The sticking point in safe harbor talks concerns what standard the U.S. will be held to for assessing its surveillance rules, Heward-Mills said. Although worries about U.S. spying were a central theme in Schrems, the ECJ didn't address how the U.S. approach compares with that of Europe, she said.

If the U.S. is held to a higher standard than EU countries on surveillance and access to information, then U.S. authorities "may have challenges to safely pass the test," Heward-Mills said. If, however, the U.S. is held to a standard equivalent to EU nations' on access to data for national security purposes, there's an opportunity for agreement, she said. Given the unlikelihood that the Judicial Redress Act will be enacted and U.S. surveillance laws updated before month's end, there would have to be some other solution to meet the "aggressive timeline" for a new safe harbor, she said. And given the sensitive nature of the issue, any EC approval for a safe harbor 2.0 would have to come after consultation with the European Parliament, the Council and the WP, which would also take time, she said.

The private sector voiced several concerns in meetings with the WP, Van Overstraeten said. Two are that regulators not leave companies in legal limbo on data transfers and that any solution be harmonized among EU members, he said. Some in industry believe personal data from EU residents should be stored in the EU rather than the U.S., an idea Van Overstraeten said could be deemed protectionism. Some businesses say encryption could be used as a technical solution for data in transit, but the problem is that once the data are accessed and processed by service providers outside EU borders, encryption is no use, he said.

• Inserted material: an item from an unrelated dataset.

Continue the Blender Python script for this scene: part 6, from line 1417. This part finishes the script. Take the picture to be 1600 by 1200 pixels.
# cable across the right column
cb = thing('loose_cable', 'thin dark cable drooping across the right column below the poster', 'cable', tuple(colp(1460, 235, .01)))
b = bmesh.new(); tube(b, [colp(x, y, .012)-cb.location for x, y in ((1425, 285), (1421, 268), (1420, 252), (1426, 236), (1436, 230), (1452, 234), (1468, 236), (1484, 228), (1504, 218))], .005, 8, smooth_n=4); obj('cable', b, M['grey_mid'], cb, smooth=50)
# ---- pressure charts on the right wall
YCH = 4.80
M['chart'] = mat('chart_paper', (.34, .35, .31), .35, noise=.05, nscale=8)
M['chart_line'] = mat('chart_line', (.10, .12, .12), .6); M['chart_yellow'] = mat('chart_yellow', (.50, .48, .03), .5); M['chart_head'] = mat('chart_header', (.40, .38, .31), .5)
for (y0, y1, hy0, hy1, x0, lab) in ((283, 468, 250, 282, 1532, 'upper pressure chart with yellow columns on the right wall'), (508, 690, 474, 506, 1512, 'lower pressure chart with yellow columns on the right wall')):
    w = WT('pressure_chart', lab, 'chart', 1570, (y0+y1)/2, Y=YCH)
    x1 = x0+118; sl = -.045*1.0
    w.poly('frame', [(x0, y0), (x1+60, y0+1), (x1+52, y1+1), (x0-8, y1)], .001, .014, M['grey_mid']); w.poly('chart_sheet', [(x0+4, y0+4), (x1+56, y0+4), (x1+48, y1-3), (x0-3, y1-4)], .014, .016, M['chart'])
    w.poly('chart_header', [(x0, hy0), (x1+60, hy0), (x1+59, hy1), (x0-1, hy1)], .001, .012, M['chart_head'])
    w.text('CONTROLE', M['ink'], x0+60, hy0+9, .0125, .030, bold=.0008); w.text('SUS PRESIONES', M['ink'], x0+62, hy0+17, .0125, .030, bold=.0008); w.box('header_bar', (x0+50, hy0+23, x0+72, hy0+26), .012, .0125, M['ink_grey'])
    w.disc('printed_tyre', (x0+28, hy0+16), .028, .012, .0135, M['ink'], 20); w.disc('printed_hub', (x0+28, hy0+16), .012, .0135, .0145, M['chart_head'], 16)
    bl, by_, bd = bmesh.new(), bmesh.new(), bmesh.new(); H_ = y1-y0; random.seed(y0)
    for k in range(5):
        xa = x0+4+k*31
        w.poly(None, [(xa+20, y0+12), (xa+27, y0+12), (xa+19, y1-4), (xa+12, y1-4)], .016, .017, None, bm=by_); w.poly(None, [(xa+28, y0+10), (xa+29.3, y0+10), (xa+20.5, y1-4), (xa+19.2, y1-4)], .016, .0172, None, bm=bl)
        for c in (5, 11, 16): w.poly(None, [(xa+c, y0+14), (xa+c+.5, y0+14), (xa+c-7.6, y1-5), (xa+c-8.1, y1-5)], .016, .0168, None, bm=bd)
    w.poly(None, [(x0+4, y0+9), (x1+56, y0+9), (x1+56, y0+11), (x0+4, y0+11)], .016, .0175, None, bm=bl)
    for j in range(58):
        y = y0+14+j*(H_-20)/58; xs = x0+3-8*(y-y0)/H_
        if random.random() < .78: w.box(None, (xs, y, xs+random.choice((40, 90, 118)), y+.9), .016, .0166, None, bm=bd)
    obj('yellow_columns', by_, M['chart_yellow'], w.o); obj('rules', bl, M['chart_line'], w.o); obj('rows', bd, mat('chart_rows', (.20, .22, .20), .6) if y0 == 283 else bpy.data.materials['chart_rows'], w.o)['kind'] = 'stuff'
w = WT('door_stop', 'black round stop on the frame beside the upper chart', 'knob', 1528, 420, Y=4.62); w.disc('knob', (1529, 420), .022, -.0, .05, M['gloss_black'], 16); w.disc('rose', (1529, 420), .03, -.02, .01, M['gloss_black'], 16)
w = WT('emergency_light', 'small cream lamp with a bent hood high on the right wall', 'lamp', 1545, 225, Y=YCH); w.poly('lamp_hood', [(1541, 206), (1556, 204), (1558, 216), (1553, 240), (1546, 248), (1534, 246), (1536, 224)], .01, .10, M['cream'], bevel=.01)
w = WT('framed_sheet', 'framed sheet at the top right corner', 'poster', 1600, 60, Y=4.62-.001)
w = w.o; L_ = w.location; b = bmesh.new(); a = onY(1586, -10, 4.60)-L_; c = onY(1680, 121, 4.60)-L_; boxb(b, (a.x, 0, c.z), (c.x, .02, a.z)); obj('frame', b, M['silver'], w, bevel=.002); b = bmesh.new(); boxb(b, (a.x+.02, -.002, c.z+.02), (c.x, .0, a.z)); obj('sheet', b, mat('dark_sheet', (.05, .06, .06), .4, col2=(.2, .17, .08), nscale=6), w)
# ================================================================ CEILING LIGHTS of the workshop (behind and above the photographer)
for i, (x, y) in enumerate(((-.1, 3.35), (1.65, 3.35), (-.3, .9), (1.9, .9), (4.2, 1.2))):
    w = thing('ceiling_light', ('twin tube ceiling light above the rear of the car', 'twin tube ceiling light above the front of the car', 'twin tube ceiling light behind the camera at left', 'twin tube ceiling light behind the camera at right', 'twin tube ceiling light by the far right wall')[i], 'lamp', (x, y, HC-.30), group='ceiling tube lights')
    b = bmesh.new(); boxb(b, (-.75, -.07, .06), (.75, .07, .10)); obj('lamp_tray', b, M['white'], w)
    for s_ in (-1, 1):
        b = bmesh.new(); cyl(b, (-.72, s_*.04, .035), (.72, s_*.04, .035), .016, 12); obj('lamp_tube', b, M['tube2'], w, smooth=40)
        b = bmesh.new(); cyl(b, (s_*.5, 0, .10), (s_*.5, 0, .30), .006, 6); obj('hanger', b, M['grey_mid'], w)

Several other issues are also under discussion with the WP, another industry lawyer said. One is the idea that companies subject to data requests from U.S. security services be required to report when they've turned over personal data, though it's not clear to what extent U.S. authorities would go along with this, the attorney said. Another possibility is that DPAs might be asked to help support European data subjects in seeking redress for U.S. infringements, the lawyer said.